Ángeles Blancas Gulín sings the role of the mother in Dallapiccola's Il Prigioniero, with Pappano and the LSO

If anything, the second half was even finer. Dallapiccola’s one-act opera Il Prigioniero (“The Prisoner”) has had a few outings on disc, most recently a fine Chandos CD under Gianandrea Noseda, but Pappano’s edge-of-the-seat reading was the most visceral and thrilling account I’ve heard. Written in the 1950s, its story of a Flemish political prisoner incarcerated by the 16th-century Spanish Inquisition clearly had much to say about fascism versus freedom in 20th-century Italy. In the opera, a jailor encourages a condemned inmate to put his faith in a reprieve. When his cell door is left unlocked, the prisoner makes his way slowly to the open air where he embraces what he thinks is a tree, only to find it is the jailor, now revealed to be the Grand Inquisitor himself. “Hope,” as the prisoner discovers, turns out to be “the ultimate torture.”

Dallapiccola’s score uses harsh-edged serial techniques but with a certain lyricism, even a sensuality at times, faintly reminiscent of Berg’s Lulu. The opera’s 50-minute span is punctuated by Psalm texts in the form of offstage choral interjections. The composer is at pains to stress the brutality of incarceration and political oppression and his visceral score features a battery of percussion with prominent use of drums, xylophone, organ, and gongs. More reflective moments are dappled with soothing vibraphone and harp. The LSO played with consummate brilliance throughout, while Pappano’s conducting exhibited both fervor and finesse.

A killer role

Although the central role is the prisoner, the opera opens with his mother recalling a disturbing dream while awaiting news of her son. It’s a killer role, wide-ranging and with demanding top notes. Spanish soprano Ángeles Blancas Gulín gave an incandescent performance, hurling herself at the music, her rich yet steely voice deployed to brilliant effect. This was an interpretation from the gut that exuded desperation and theatrical intensity. Every gesture spoke volumes; words crackled with dramatic instinct.

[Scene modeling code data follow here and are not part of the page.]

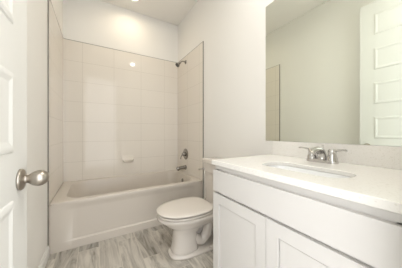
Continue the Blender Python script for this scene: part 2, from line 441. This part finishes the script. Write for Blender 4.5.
sp = thing('tub_spout', 'chrome tub spout on the tiled wall below the shower valve', 'tub spout', (XW, 2.46, 0.515))
bm = bmesh.new(); tube(bm, smooth_path([(0, 0, 0), (-0.04, 0, 0), (-0.09, 0, -0.002), (-0.125, 0, -0.008), (-0.142, 0, -0.018)]), [0.031, 0.027, 0.0245, 0.026, 0.020], n=20)
obj('spout_body', bm, M_satin, sp, smooth='auto')
obj('spout_outlet', lathe(bmesh.new(), [(0, 0), (0.016, 0), (0.016, 0.016), (0, 0.016)], axis_mat((-0.122, 0, -0.022), (0, 0, -1)), 20), M_satin, sp, smooth='auto')
obj('wall_flange', lathe(bmesh.new(), [(0, 0), (0.036, 0), (0.036, 0.006), (0.030, 0.011), (0, 0.012)], axis_mat((0, 0, 0), (-1, 0, 0)), 28), M_satin, sp, smooth='auto')

# ---------------------------------------------------------------- toilet (local +x points out from the wall)
toi = thing('toilet', 'white two-piece toilet with closed lid, between bathtub and vanity', 'toilet', (XR, 1.432, 0), math.pi)
NS = 48


def egg(u0, u1, hw, z, wide=0.42, p=2.2, pb=3.0):
    """outline from u0 (back) to u1 (front), half width hw; wide: where the widest point is"""
    uc = u0 + (u1 - u0) * wide; out = []
    for i in range(NS):
        a = 2 * math.pi * i / NS; c, s = math.cos(a), math.sin(a)
        e = p if c > 0 else pb
        cc = math.copysign(abs(c) ** (2 / e), c); ss = math.copysign(abs(s) ** (2 / e), s)
        out.append((uc + (u1 - uc if c > 0 else uc - u0) * cc, hw * ss, z))
    return out


bm = bmesh.new()
rings = [egg(0.13, 0.655, 0.120, 0.0, 0.6, 2.6, 4), egg(0.13, 0.655, 0.120, 0.016, 0.6, 2.6, 4), egg(0.135, 0.648, 0.114, 0.026, 0.6, 2.6, 4),
         egg(0.30, 0.636, 0.100, 0.034, 0.6, 2.6, 4)]
loft(bm, rings)
rings = [egg(0.40, 0.638, 0.100, 0.02, 0.5, 2.6, 4), egg(0.41, 0.628, 0.094, 0.05, 0.5, 2.6, 4), egg(0.415, 0.618, 0.089, 0.11, 0.5, 2.6, 3.5), egg(0.41, 0.616, 0.089, 0.18, 0.5, 2.6, 3),
         egg(0.36, 0.624, 0.098, 0.215, 0.5, 2.5, 3), egg(0.28, 0.650, 0.124, 0.245, 0.5, 2.4, 3), egg(0.18, 0.698, 0.155, 0.275, 0.48, 2.3, 3.2),
         egg(0.08, 0.730, 0.175, 0.305, 0.48, 2.25, 3.5), egg(0.05, 0.752, 0.190, 0.322, 0.48, 2.25, 3.5), egg(0.045, 0.754, 0.192, 0.338, 0.48, 2.25, 3.5),
         egg(0.05, 0.750, 0.188, 0.343, 0.48, 2.25, 3.5)]
loft(bm, rings)
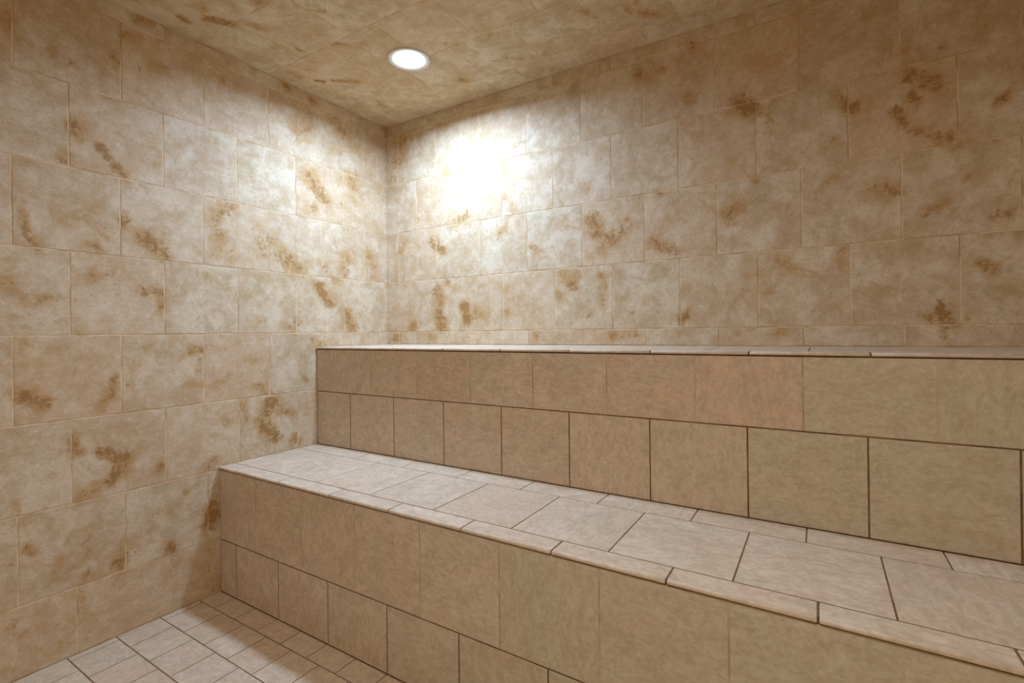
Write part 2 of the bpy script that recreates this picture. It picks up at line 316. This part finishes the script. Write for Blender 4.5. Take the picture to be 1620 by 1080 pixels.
class Panel:
    """collects tile faces and the joint bed of one surface in one mesh"""

    def __init__(self):
        self.v, self.f, self.mi = [], [], []
        self.pc, self.rnd, self.stain = [], [], []
        self.sm = []

    def _verts(self, P, pc, rnd, st):
        k = len(self.v)
        self.v += [tuple(p) for p in P]
        self.pc += pc
        self.rnd += [rnd] * len(P)
        self.stain += st
        return k

    def tile(self, fn, a0, b0, a1, b1, stains=None, tone=None, gap=GAP, res=0.05, seed=None, out=0.0, full=None):
        """fn(a, b, h) -> world; the tile fills a0..a1, b0..b1 minus half joints"""
        rg = random.Random(seed if seed is not None else (round(a0 * 977) * 31 + round(b0 * 733)))
        A0, A1, B0, B1 = a0 + gap / 2, a1 - gap / 2, b0 + gap / 2, b1 - gap / 2
        tilt = [rg.uniform(-0.0004, 0.0004) for _ in range(3)]
        off = (rg.uniform(-20, 20), rg.uniform(-20, 20), rg.uniform(-20, 20))
        rot = rg.choice((0, 1, 2, 3))
        rnd = tone if tone is not None else (rg.random() ** 1.6, rg.random() * 0.35, rg.random())
        na = max(1, int(round((A1 - A0) / res))) if stains is not None else 1
        nb = max(1, int(round((B1 - B0) / res))) if stains is not None else 1
        P, pc, st = [], [], []

        def add(a, b, h):
            hh = h + out + tilt[0] + tilt[1] * (a - A0) / max(A1 - A0, .1) + tilt[2] * (b - B0) / max(B1 - B0, .1)
            P.append(fn(a, b, hh))
            x, y = (a * U, b * U)
            if rot == 1:
                x, y = y, -x
            elif rot == 2:
                x, y = -x, -y
            elif rot == 3:
                x, y = -y, x
            pc.append((x + off[0], y + off[1], off[2]))
            s = 0.0
            if stains:
                for (u0, v0, u1, v1, ru, rv, k) in stains:
                    du, dv = (u1 - u0) / ru, (v1 - v0) / rv
                    px, py = (a - u0) / ru, (b - v0) / rv
                    L2 = du * du + dv * dv
                    t = 0 if L2 < 1e-9 else min(1, max(0, (px * du + py * dv) / L2))
                    d2 = (px - t * du) ** 2 + (py - t * dv) ** 2
                    if d2 < 12:
                        s = max(s, k * math.exp(-d2 * 0.3))
            st.append(s)
        if stains is not None:
            near = [q for q in stains if min(q[0], q[2]) - 4 * q[4] < A1 and max(q[0], q[2]) + 4 * q[4] > A0 and min(q[1], q[3]) - 4 * q[5] < B1 and max(q[1], q[3]) + 4 * q[5] > B0]
            stains = near
        for j in range(nb + 1):
            for i in range(na + 1):
                add(A0 + BEV + (A1 - A0 - 2 * BEV) * i / na, B0 + BEV + (B1 - B0 - 2 * BEV) * j / nb, REL)
        n_top = len(P)
        # perimeter loop, counter clockwise
        per = [(i, 0) for i in range(na)] + [(na, j) for j in range(nb)] + [(i, nb) for i in range(na, 0, -1)] + [(0, j) for j in range(nb, 0, -1)]
        idx = [j * (na + 1) + i for i, j in per]
        for ring, (ins, h) in enumerate(((BEV * 0.3, REL - BEV * 0.3), (0.0, REL - BEV * 0.75), (0.0, -0.004))):
            for i, j in per:
                ga = A0 + ins + (A1 - A0 - 2 * ins) * i / na
                gb = B0 + ins + (B1 - B0 - 2 * ins) * j / nb
                add(ga, gb, h)
        k = self._verts(P, pc, rnd, st)
        for j in range(nb):
            for i in range(na):
                q = k + j * (na + 1) + i
                self.f.append((q, q + 1, q + na + 2, q + na + 1)); self.mi.append(0); self.sm.append(False)
        m = len(per)
        loops = [[k + t for t in idx]] + [[k + n_top + r * m + t for t in range(m)] for r in range(3)]
        for la, lb in zip(loops[:-1], loops[1:]):
            for t in range(m):
                u = (t + 1) % m
                self.f.append((la[t], lb[t], lb[u], la[u])); self.mi.append(0); self.sm.append(False)

    def slab(self, fn, a0, b0, a1, b1, depth, h=0.0):
        """solid bed behind the tiles; joints show its face"""
        c = [(a0, b0), (a1, b0), (a1, b1), (a0, b1)]
        P = [fn(a, b, h) for a, b in c] + [fn(a, b, h - depth) for a, b in c]
        k = self._verts(P, [(0, 0, 0)] * 8, (0, 0, 0), [0] * 8)
        for q in ((0, 1, 2, 3), (7, 6, 5, 4), (0, 4, 5, 1), (1, 5, 6, 2), (2, 6, 7, 3), (3, 7, 4, 0)):
            self.f.append(tuple(k + t for t in q)); self.mi.append(1); self.sm.append(False)

    def build(self, name, mats, parent=None):
        me = bpy.data.meshes.new(name)
        me.from_pydata(self.v, [], self.f)
        for mt in mats:
            me.materials.append(mt)
        me.polygons.foreach_set('material_index', self.mi)
        me.polygons.foreach_set('use_smooth', self.sm)
        for nm, dat in (('pc', self.pc), ('rnd', self.rnd)):
            at = me.attributes.new(nm, 'FLOAT_VECTOR', 'POINT')
            at.data.foreach_set('vector', np.array(dat, dtype=np.float32).ravel())
        at = me.attributes.new('stain', 'FLOAT', 'POINT')
        at.data.foreach_set('value', np.array(self.stain, dtype=np.float32))
        me.update()
        import bmesh
        bm = bmesh.new(); bm.from_mesh(me)
        bmesh.ops.recalc_face_normals(bm, faces=bm.faces)
        bm.to_mesh(me); bm.free()
        o = bpy.data.objects.new(name, me)
        COL.objects.link(o)
        if parent is not None:
            o.parent = parent
            o.matrix_parent_inverse = Matrix.Translation(-parent.location)
        return o


def cuts(lo, hi, first, pitch=1.0):
    """joint positions first + k*pitch between lo and hi, with the two ends"""
    k = math.floor((lo - first) / pitch) - 1
    out = [lo]
    while True:
        p = first + k * pitch
        k += 1
        if p >= hi - 0.03:
            break
        if p > lo + 0.03:
            out.append(p)
    return out + [hi]


def rows(panel, fn, levels, firsts, lo, hi, pitch=1.0, stains=None, tones=None, gap=GAP, skip=()):
    for r, (b0, b1) in enumerate(zip(levels[:-1], levels[1:])):
        cs = cuts(lo, hi, firsts[r], pitch)
        cs = [c for c in cs if not any(r == sr and abs(c - sc) < 0.12 for sr, sc in skip)]
        for a0, a1 in zip(cs[:-1], cs[1:]):
            tone = None
            if tones:
                for (tr, ta, tv) in tones:
                    if tr == r and a0 <= ta < a1:
                        tone = tv
                        break
            panel.tile(fn, a0, b0, a1, b1, stains, tone, gap)


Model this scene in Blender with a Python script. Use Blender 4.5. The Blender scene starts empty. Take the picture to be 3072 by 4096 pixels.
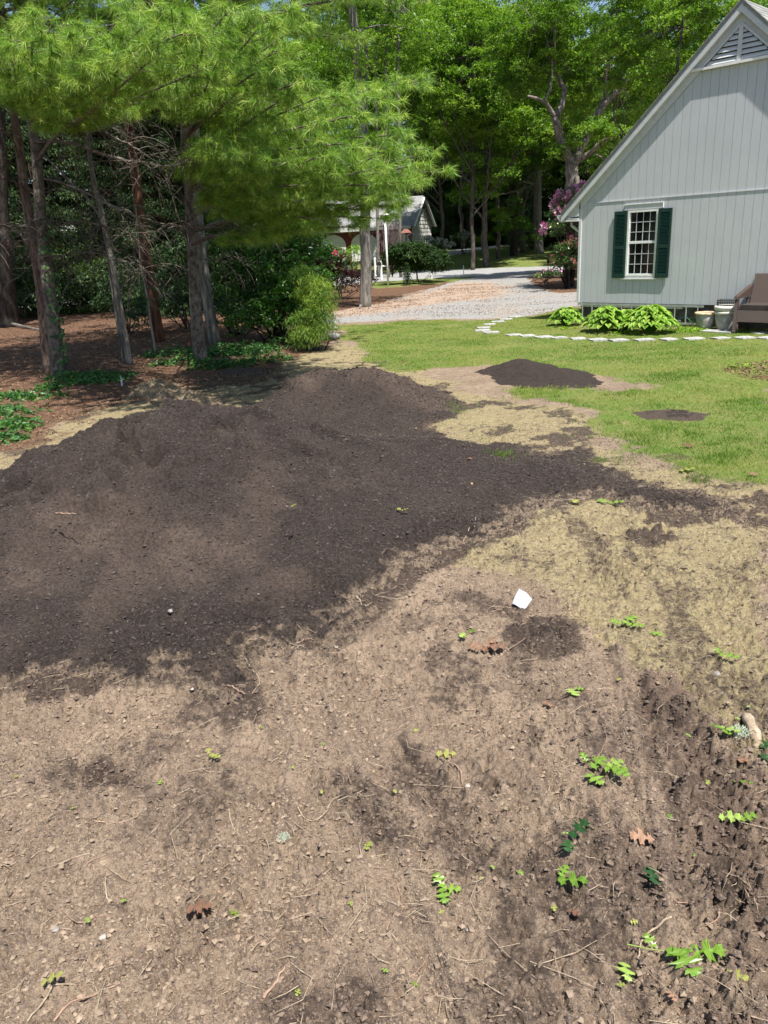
import bpy, math, random
import numpy as np
from mathutils import Vector, Matrix
sc = bpy.context.scene
R = math.radians
random.seed(7); rng = np.random.default_rng(7)
# ---------------- camera ----------------
CAMH, FPX, PITCH, ROLL = 2.4, 3080.0, 19.4, 3.1
cam_d = bpy.data.cameras.new("camera"); cam = bpy.data.objects.new("camera", cam_d); sc.collection.objects.link(cam); sc.camera = cam
cam_d.sensor_fit = 'HORIZONTAL'; cam_d.sensor_width = 36.0; cam_d.lens = FPX/3072*36.0
cam_d.clip_start = 0.05; cam_d.clip_end = 2000
p_, r_ = R(PITCH), R(ROLL)
FW = np.array([0, math.cos(p_), -math.sin(p_)]); RT0 = np.array([1., 0, 0]); UP0 = np.cross(RT0, FW)
RT = RT0*math.cos(r_)-UP0*math.sin(r_); UP = UP0*math.cos(r_)+RT0*math.sin(r_)
CP = np.array([0, 0, CAMH])
m = Matrix(((RT[0], UP[0], -FW[0], 0), (RT[1], UP[1], -FW[1], 0), (RT[2], UP[2], -FW[2], CAMH), (0, 0, 0, 1)))
cam.matrix_world = m
sc.render.resolution_x, sc.render.resolution_y = 768, 1024
# ---------------- light ----------------
SUN_AZ, SUN_EL = 155.0, 64.0
SV = np.array([math.sin(R(SUN_AZ))*math.cos(R(SUN_EL)), math.cos(R(SUN_AZ))*math.cos(R(SUN_EL)), math.sin(R(SUN_EL))])
w = bpy.data.worlds.new("World"); sc.world = w; w.use_nodes = True
nt = w.node_tree; bg = nt.nodes['Background']; sky = nt.nodes.new('ShaderNodeTexSky'); sky.sky_type = 'NISHITA'; sky.sun_disc = False
sky.sun_elevation = R(SUN_EL); sky.sun_rotation = R(SUN_AZ); sky.altitude = 20
nt.links.new(sky.outputs[0], bg.inputs[0]); bg.inputs[1].default_value = 0.085
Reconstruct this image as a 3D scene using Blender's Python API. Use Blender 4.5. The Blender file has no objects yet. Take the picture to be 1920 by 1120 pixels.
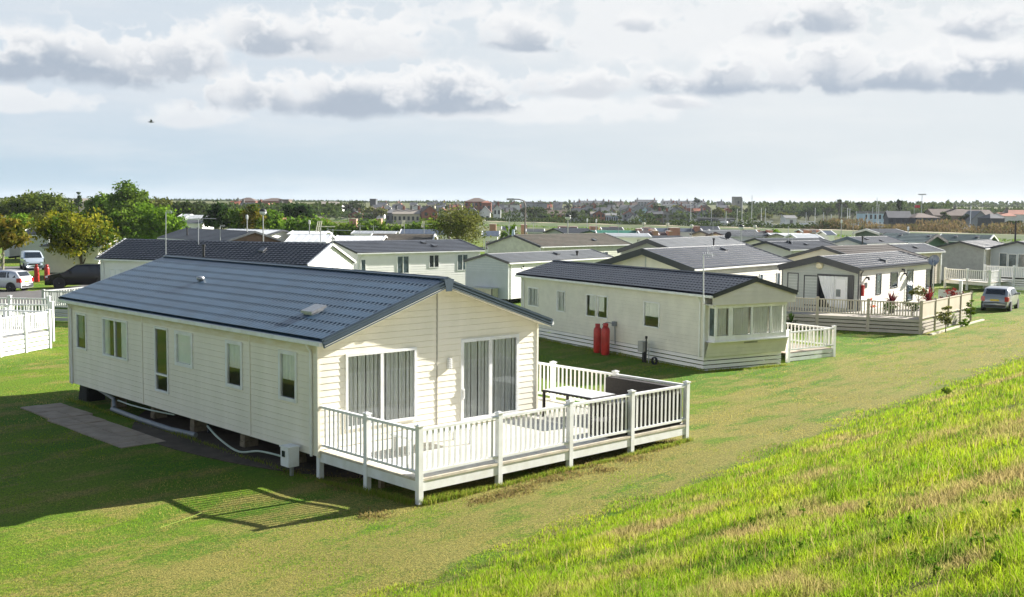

Although his performance came across at a lower wattage, American baritone Eric Greene also sang from the heart with a warm, velvety voice that sounded suitably world-weary. His top notes were a little too covered, but the half-whispered cries of “fratello” (brother) as he was drawn in by the duplicitous jailor were heart wrenching. Italian tenor Stefano Secco had just the right smoothness of tone to suggest the oily Inquisitor beneath the jailor’s disguise.

Singers were placed toward the front of the platform, only occasionally struggling to make themselves heard. Nevertheless, Pappano paced the work perfectly. Driving the music hard when called for, he throttled back for moments of chamber-like intensity and opened up marvelously for breathtaking effects like the electrifying entrance of the London Symphony Chorus and Guildhall School Singers, singing from high up and behind the audience.

This was a gripping reading that revealed Il Prigioniero to be a thoroughly viable stage work calling out to be included as part of an operatic double bill.